When Shedell started out, he used hand crank scissor jacks to level the buildings, but over the years, buildings became larger and larger, which would bend the handles on the jacks. 

He moved from the hand crank scissor jacks to hydraulic floor jacks. Shedell would set the jacks on steel plates to keep them from sinking into the ground. This worked well, but the drawback was that this method proved too labor intensive. He would have to get out from under the building, raise the jack, crawl back under and place the shim, crawl back out, and lower the jack again.  

So, Shedell made his own jack and named it Samson.  

The idea of Samson took its first form as an OSB model in his shop. The model was fully functional, so he could make any modifications on it before he had the real jack built. The model provided dimensions and proper working order.  

In 2005, Samson became a reality. 


From 1970 to 2013, the years Shedell was a builder, he built 2,171 structures. 

Of course, he has seen many changes over the years. An 8 by 16 used to be considered a large building. Most of the buildings built were 8 by 10s, and 8 by 12s.  

He says he’s seen big change in the styles of the buildings. They have become much more attractive and have much more variety. He says today’s siding is a great improvement over the Masonite siding that he used to use.
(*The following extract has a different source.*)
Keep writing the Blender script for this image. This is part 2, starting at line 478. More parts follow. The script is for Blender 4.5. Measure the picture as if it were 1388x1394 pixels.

As for the delivery of the buildings, Shedell says trailers are longer, with remotes, tilt, and other helpful additions. The Mule is pretty much a necessity. 

“Twenty years ago, what would have taken a whole day to set a 16 by 40, now takes one to two hours with an experienced hauler and helper,” he says. 

And Shedell has lots of experience, and after all these years in the shed business, what’s his advice for others in the industy?“Know your costs, keep overhead low, and thank our Heavenly Father for His many blessings.”   

One Comment

  1. I went to school with Harlan and have always had a great deal of respect for his honesty and his ingenuity! He deserves the great success he’s had!